Blogia
ALTiro

Managua atrapada en la telaraña del terremoto de 1972

Managua atrapada en la telaraña del terremoto de 1972

Ni la perspectiva de la fiesta navideña evitará que cada 23 de diciembre miles de nicaragüenses revivan el dolor contenido desde que una sacudida desde la entrañas de la tierra devastara Managua, en 1972.

   Ese terremoto, de apenas una treintena de segundos, cambió de modo radical la vida de muchas familias y la arquitectura de esta ciudad, considerada entonces como una de las más prósperas de Centroamérica.

   Calles y avenidas trazadas al libre albedrío, sin aceras para pasear de la mano de la pareja o con un amigo, emergieron del polvo frente a los ojos críticos de quienes aún recuerdan con nostalgia la que fuera su capital antes del sismo ocurrido en la madrugada del 23 de diciembre de 1972.

   Los 6.2 grados en la escala de Richter alcanzados por el movimiento telúrico casi extinguieron a esta urbe, que surgió a partir de un pueblo indígena asentado alrededor del lago Xolotlán y creció en forma de tablero de ajedrez bajo el influjo de los colonizadores españoles.

   El terremoto de ese año completó la obra nefasta del acaecido el 31 de marzo de 1931, cuya fuerza acabó con muchas edificaciones de adobe y piedra que rodeaban la plaza central, como ocurre todavía en otras ciudades del continente debido al acatamiento de las ordenanzas de la ex metrópoli.

   Casi perdida su magia colonial, Managua comenzó a llenarse de construcciones de cemento, ladrillos cocidos y taquezal, paredes creadas a partir de jaulas de madera que eran rellenadas con piedras y enlodadas, según el historiador nicaragüense Gratus Halftermeyer.

   Desde los años 40 sobre todo florecieron por doquier obras de estilos art decó y posmoderno con esas técnicas, las cuales demostraron a la postre el error de quienes obviaron principios básicos para soportar las sacudidas en una ciudad levantada sobre casi una veintena de fallas geológicas.

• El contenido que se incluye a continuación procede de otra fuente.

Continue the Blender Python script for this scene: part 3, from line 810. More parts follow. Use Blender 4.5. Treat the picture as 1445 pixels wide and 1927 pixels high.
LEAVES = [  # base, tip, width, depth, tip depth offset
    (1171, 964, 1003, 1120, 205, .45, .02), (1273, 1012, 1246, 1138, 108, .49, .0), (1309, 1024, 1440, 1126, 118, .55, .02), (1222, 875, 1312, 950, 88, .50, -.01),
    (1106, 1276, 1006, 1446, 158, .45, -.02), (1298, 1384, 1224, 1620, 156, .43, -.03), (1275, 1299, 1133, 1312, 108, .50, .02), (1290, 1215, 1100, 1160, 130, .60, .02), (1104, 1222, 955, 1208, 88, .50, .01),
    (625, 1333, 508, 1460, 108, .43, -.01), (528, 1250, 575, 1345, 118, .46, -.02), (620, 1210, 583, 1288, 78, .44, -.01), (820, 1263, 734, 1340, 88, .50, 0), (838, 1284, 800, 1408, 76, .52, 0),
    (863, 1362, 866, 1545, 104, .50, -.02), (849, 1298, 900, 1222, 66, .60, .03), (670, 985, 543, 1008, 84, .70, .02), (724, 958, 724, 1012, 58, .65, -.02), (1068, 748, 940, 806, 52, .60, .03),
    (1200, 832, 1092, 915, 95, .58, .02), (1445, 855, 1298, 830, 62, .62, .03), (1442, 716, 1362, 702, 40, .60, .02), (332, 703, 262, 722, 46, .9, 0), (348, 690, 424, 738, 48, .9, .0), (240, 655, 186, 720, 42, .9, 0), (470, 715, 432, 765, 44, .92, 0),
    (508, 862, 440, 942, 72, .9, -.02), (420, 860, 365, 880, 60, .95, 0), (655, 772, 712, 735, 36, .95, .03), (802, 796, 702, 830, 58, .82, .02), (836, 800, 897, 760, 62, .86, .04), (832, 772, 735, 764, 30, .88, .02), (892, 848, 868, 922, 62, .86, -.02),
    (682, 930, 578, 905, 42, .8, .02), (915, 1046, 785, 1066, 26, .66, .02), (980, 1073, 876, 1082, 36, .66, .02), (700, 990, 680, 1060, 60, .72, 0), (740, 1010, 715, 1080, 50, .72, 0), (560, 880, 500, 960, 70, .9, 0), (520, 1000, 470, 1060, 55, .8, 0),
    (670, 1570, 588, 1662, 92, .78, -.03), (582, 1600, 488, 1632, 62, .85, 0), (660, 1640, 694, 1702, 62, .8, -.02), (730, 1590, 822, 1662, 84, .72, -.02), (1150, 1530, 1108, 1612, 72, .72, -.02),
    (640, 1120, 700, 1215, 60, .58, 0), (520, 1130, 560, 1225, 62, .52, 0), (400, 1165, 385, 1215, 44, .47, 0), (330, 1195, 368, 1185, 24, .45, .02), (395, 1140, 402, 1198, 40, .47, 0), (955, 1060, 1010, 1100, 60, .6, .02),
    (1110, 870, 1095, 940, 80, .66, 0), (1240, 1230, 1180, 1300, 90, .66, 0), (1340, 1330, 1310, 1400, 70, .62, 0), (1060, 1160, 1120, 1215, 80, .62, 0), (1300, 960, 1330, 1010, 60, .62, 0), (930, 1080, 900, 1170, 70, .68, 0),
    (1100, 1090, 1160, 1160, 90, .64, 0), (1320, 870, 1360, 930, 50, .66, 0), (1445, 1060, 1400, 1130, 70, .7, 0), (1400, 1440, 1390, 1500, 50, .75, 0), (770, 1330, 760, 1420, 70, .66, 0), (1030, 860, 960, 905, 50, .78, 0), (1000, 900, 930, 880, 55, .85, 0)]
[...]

   El sismo de 1972 destruyó el área altamente poblada y urbanizada desde el volcán de Tiscapa al lago de Xolotlán y barrió con todos los bancos, comercios y edificios capitalinos principales de cuatro a 20 pisos, cuenta en su obra sobre el tema el periodista Nicolás López.

   Poco sobrevivió de las manzanas del centro de Managua, pero la tragedia humana fue peor: de acuerdo con cifras oficiales el temblor causó más de 10 mil muertos y casi 20 mil heridos, aunque la ciudadanía asegura que deben haber sido más los fallecidos.

   Muchos cadáveres quedaron entre los escombros y prueba de eso fue el hedor que por varios meses salió de las ruinas, hasta que la lluvia limpió el suelo hacia el mes de mayo del año siguiente, relataron sobrevivientes de esos acontecimientos a Prensa Latina.

   Según un taxista de nombre Manuel, igual de doloroso resultó que el dictador Anastasio Somoza Debayle permitiera a una empresa de demolición arrasar con edificios y viviendas dañados, pero que seguían sobre sus cimientos, y dejar cual campo de pastoreo el centro de Managua.

   El Banco de América, el Banco Central, el hotel Intercontinental, el Teatro Nacional Rubén Darío, el Palacio de Comunicaciones, y el ahora Ministerio de Gobernación, así como algunas otras edificaciones, derivaron en símbolos de la resistencia a las fuerzas de la Naturaleza.

   Pero frente a esos íconos de la vieja Managua hay quienes comparten su desagrado por el desorden del Mercado Oriental, convertido en el mayor de su tipo de la región, después que emigraron a allí los comerciantes que perdieron sus puestos en el Central y el de San Miguel, desaparecidos.

   Para ese conductor septuagenario, la ciudad nacida de las cenizas y la sangre de sus familiares o conocidos muertos por la carga explosiva del terremoto es sólo una red de calles y avenidas pobre de vida y atractivos.

   Nunca más Noches de Gatos en Diciembre, en las que los mercados estaban abiertos hasta el amanecer; no más esa Managua Nicaragua donde yo me enamoré como dice la canción, refirió Manuel, en alusión al poema del estadounidense Albert Gamse, musicalizado por Irving Fields, en 1946.